3.2 …Whilst Efforts to Spur Private Sector Growth Continue
In late February, the Omani Ministry of Finance announced that it would sell 19% of the government stake in Omantel, the national telecommunications provider, to institutional investors willing to buy a minimum of $5.2 million worth of shares. The planned sale was highlighted in the 2014 state budget, and would reduce the government share to 51%. A recent announcement suggests the shares were almost 100% over-subscribed.

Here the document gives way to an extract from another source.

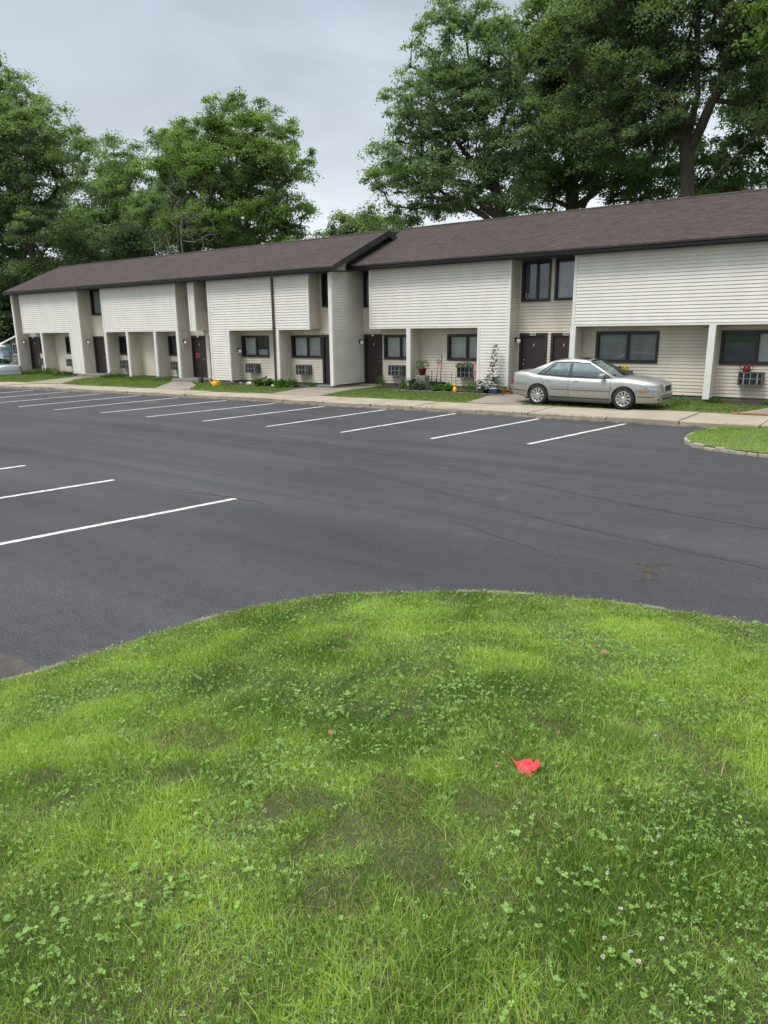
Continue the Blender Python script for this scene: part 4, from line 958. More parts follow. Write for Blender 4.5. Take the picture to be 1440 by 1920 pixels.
# hollyhock against the white column
t = empty('hollyhock', (-12.95, 24.75, ZL), 0, 'tall narrow hollyhock with pink bloom against the white column', 'plant')
pts = [(0, 0, 0), (.03, .02, .5), (.02, .05, 1.0), (.06, .1, 1.5), (.10, .14, 1.85)]
MB().tube(pts, [.014, .012, .010, .007, .004], 6).build('stem', 'stalk', t)
r_ = np.random.default_rng(5); n_ = 620; z = np.where(r_.random(n_) < .62, r_.random(n_)**1.1*.62, .5+1.28*r_.random(n_)); rad = np.where(z < .65, .36*(1-.5*z), .15*(1.25-z*.42)); a = r_.random(n_)*6.28
c = np.stack([np.interp(z, [0, 1, 1.85], [0, .02, .10])+rad*np.cos(a)*np.sqrt(r_.random(n_)), np.interp(z, [0, 1, 1.85], [0, .05, .14])+rad*.8*np.sin(a), z], 1)
d = np.stack([np.cos(a), np.sin(a), r_.normal(.1, .4, n_)], 1); s = np.stack([-np.sin(a), np.cos(a), r_.normal(0, .2, n_)], 1); l_ = (.05+.07*r_.random(n_))[:, None]
co = np.stack([c, c+d*l_*.5+s*l_*.45, c+d*l_, c+d*l_*.5-s*l_*.45], 1); npmesh('foliage', co.reshape(-1, 3), np.arange(n_*4).reshape(-1, 4), 'garden_leaf', .4*r_.random(n_), t)
dots(t, 'blossom', [(.0, -.1, 1.02), (.06, -.08, .92), (-.03, -.12, .84)], .06, 'petal_pink')
leafplant('leafy_plant', (-13.5, 24.6, ZL), 200, .34, .5, .13, 'light leafy weed left of the hollyhock', 'plant', seed=15, leafw=.3)
def pot(x, y, s, material, label, plant=None, rz=0):
    t = empty('flower_pot', (x, y, ZL+.01), rz, label, 'flower pot'); t.scale = (s, s, s)
    MB().lathe([(.001, 0), (.10, 0), (.14, .20), (.155, .20), (.155, .25), (.14, .25), (.13, .2), (.001, .19)], 18).build('pot', material, t)
    if plant:
        r_ = np.random.default_rng(int(abs(x*100))); n_ = 70; a = r_.random(n_)*6.28; c = np.stack([.1*np.cos(a)*r_.random(n_), .1*np.sin(a)*r_.random(n_), .2+.12*r_.random(n_)], 1); d = np.stack([np.cos(a), np.sin(a), .4+.4*r_.random(n_)], 1)*.12; s_ = np.stack([-np.sin(a), np.cos(a), 0*a], 1)*.035
        co = np.stack([c, c+d*.5+s_, c+d, c+d*.5-s_], 1); npmesh('foliage', co.reshape(-1, 3), np.arange(n_*4).reshape(-1, 4), 'garden_leaf', r_.random(n_), t)
        dots(t, 'blossom', [(.12*math.cos(q), .12*math.sin(q)-.03, .3+.03*math.sin(3*q)) for q in (0, 1, 2.2, 3.4, 4.4, 5.3)], .035, plant)
pot(-12.62, 24.3, .95, 'pot_blue', 'blue and white glazed pot beside the hollyhock')
pot(-12.3, 24.55, .8, 'pot_terracotta', 'terracotta pot with orange blossoms at the corner of the white column', 'petal_orange')
pot(-12.1, 24.75, .7, 'pot_terracotta', 'smallest terracotta pot with red blossoms nearest the parked car', 'petal_pink')
pot(-12.95, 24.32, .8, 'black_plastic', 'black plastic pot left of the blue pot')
# pink ribbon wreath on its hook by the third door, metal shepherd hook
t = empty('hanging_ornament', (-28.45, 23.7, ZL), 0, 'pink flower ornament on a black hook stand beside the third door', 'ornament')
MB().tube([(0, 0, 0), (0, 0, 1.35), (-.05, 0, 1.45), (-.16, 0, 1.45), (-.2, 0, 1.36)], .012, 6).build('hook_stand', 'lamp_metal', t)
dots(t, 'blossom', [(-.2+.1*math.cos(a), -.02, 1.28+.1*math.sin(a)) for a in np.linspace(0, 6, 9)], .055, 'petal_pink')
mb = MB(); mb.lathe([(.001, 0), (.12, 0), (.15, .26), (.13, .26), (.001, .22)], 14, (-28.2, 23.35, ZL)); tag(mb.build('planter', 'black_plastic'), 'dark planter pot between the orange watering can and the white column', 'planter')
# yellow sign on the air conditioner behind the car
t = empty('plate_sign', (-8.27, YBB-.14, .88), 0, 'small yellow plate sign with dark marks above the parked car bonnet', 'sign')
MB().bevbox(-.19, .19, -.01, .01, 0, .17, .004).build('plate', 'yellow_paint', t)
q = MB()
for (a, b_, c, d) in ((-.18, -.10, .01, .16), (-.08, -.05, .04, .13), (-.05, -.02, .10, .13), (0, .03, .03, .12), (.03, .06, .03, .055), (.08, .13, .10, .13), (.10, .12, .03, .10), (.14, .17, .05, .13), (-.08, .18, 0.005, .018)): q.box(a, b_, -.014, -.0105, c, d)
q.build('marks', 'black_plastic', t)
for i, (x, y, w_) in enumerate([(-5.0, 25.2, .2), (-3.4, 25.15, .22)]):
    leafplant('weed_clump', (x, y, ZL), 100, w_, .16, .10, ['leafy weeds right of the white post under the red watering can', 'leafy weeds by the path at the right edge'][i], 'plant', seed=40+i)
leafplant('weed_clump', (-5.75, 24.0, ZL), 120, .2, .24, .15, 'grassy weed clump just in front of the car bumper', 'plant', leafw=.12, upw=1, seed=44)

# ------------------------------------------------------------ litter on the island
def on_island(x, y): return float(island_h(np.array([x]), np.array([y]))[0])
mb = MB(); U_ = .031
V_ = [(-2.1, 1.8, 1.6), (-1.15, .75, .5), (-.9, .95, .8), (.0, 1.15, 1.5), (.9, 1.45, .9), (1.2, 1.0, .3), (2.15, 1.25, 1.5), (2.1, .35, .9), (1.5, -.3, .5), (.85, -.55, .6), (.75, -1.6, .9), (.25, -1.4, .3), (-.7, -.7, .2), (.1, .3, 1.35), (.6, .55, .75), (-.45, -.1, 1.1), (1.5, .6, .35)]
mb.add([(x*U_, y*U_*1.15, z*U_*.42) for x, y, z in V_], [(0, 12, 1), (1, 12, 15, 2), (2, 15, 13, 3), (3, 13, 14, 4), (4, 14, 5), (5, 14, 16), (5, 16, 7, 6), (16, 14, 9, 8), (16, 8, 7), (14, 13, 9), (13, 15, 9), (15, 12, 11, 9), (9, 11, 10)], 0, False)
red = mb.build('plastic_scrap', 'red_cloth'); tag(red, 'crumpled bright red plastic scrap lying in the near grass', 'litter')
RX, RY = -1.15, 2.62
red.location = (RX, RY, on_island(RX, RY)+.02); red.rotation_euler = (R(14), R(-4), R(26))
def dryleaf(x, y, s, rz, label):
    vs = [(0, 0, 0), (.25*s, .28*s, .12*s), (.7*s, .30*s, .05*s), (s, 0, .12*s), (.7*s, -.30*s, .1*s), (.25*s, -.25*s, .02*s)]
    o = MB().add(vs, [(0, 1, 2, 3), (0, 3, 4, 5)], 0).build('dry_leaf', 'dry_leaf'); o.location = (x, y, on_island(x, y)+.05); o.rotation_euler = (R(12), 0, rz)
    tag(o, label, 'leaf', 'dry brown leaves on the near grass')
DRY = [(-2.19, 2.5, .045, 2.3, 'orange-brown dry leaf left of centre on the near grass'), (-1.5, 4.63, .055, .3, 'brown curled leaf in the upper right part of the near grass'), (-1.25, 2.52, .022, 1, 'small tan leaf fragment just left of the red scrap'), (-2.08, 1.42, .02, 2, 'tiny orange leaf fragment low in the near grass')]
for d in DRY: dryleaf(*d)

# ------------------------------------------------------------ cars
mat('car_paint', (.345, .35, .325), .32, .55, coat=.6)
mat('car_paint_blue', (.50, .535, .57), .3, .5, coat=.6)
mat('tyre', (.018, .018, .018), .85, bump=.2)
mat('alloy', (.50, .49, .47), .35, .7)
mat('car_trim', (.03, .032, .033), .5)
mat('seam', (.06, .065, .058), .6)
mat('headlamp_glass', (.42, .45, .47), .12, .5, var=.7, vscale=22, coat=1)
mat('indicator', (.55, .10, .03), .25)
mat('tail_red', (.16, .006, .008), .2, coat=.6)
mat('seat_fabric', (.10, .12, .11), .8)
glassmat('car_glass', (.50, .62, .58), .26, (.75, .9, .92))
def lerpk(x, K): return float(np.interp(x, [k[0] for k in K], [k[1] for k in K]))
TOPK = [(-2.42, .88), (-2.36, 1.0), (-2.2, 1.045), (-1.8, 1.055), (-1.5, .985), (-.5, .93), (.6, .91), (1.0, .925), (1.3, .935), (1.7, .905), (2.05, .85), (2.22, .805), (2.33, .76), (2.38, .70), (2.40, .62)]
WK = [(-2.42, .70), (-2.36, .78), (-2.2, .85), (-1.8, .895), (-1.2, .912), (0, .915), (1.2, .912), (1.7, .90), (2.0, .88), (2.2, .83), (2.30, .76), (2.37, .66), (2.40, .58)]
BOTK = [(-2.42, .40), (-2.36, .34), (-2.1, .27), (-1.7, .21), (1.8, .20), (2.2, .22), (2.40, .25)]
def sec(x):
    w, t, b_ = lerpk(x, WK), lerpk(x, TOPK), lerpk(x, BOTK); H = t-b_
    dk = 1 if abs(x) > 1.05 else 0
    return [(w*.90, b_), (w*.955, b_+.10*H), (w*.985, b_+.30*H), (w, b_+.52*H), (w*.992, b_+.74*H), (w*.955, b_+.90*H), (w*.90, b_+.97*H), (w*.80, t), (w*.55, t+.025), (w*.28, t+.042), (0, t+.048)]
def body_y(x, z):
    s = sec(x)[:7]; return float(np.interp(z, [p[1] for p in s], [p[0] for p in s]))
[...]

3.3 Etihad in talks to take over Alitalia stake
Press reports suggest that Etihad, Abu Dhabi’s government-owned airline, is in final talks to purchase a stake in Alitalia. Alitalia has been for sale since 2007 and was near-bankrupt (again) last year. Reports indicate that Etihad is planning on investing between $487m and $557m, which would equate to a shareholding of between 40% and 49% of the Italian airline. At present, Etihad holds seven minority shares in airlines around the globe, including a 29% stake in Air Berlin of Germany, 20% of Virgin Australia and 24% of Jet Airways of India. They have been a significant driver of Etihad’s growth, contributing a fifth of its 2013 revenues ($6.1 billion). A stake in Alitalia would fit well with Etihad’s strategy of expanding further into European and trans-Atlantic routes.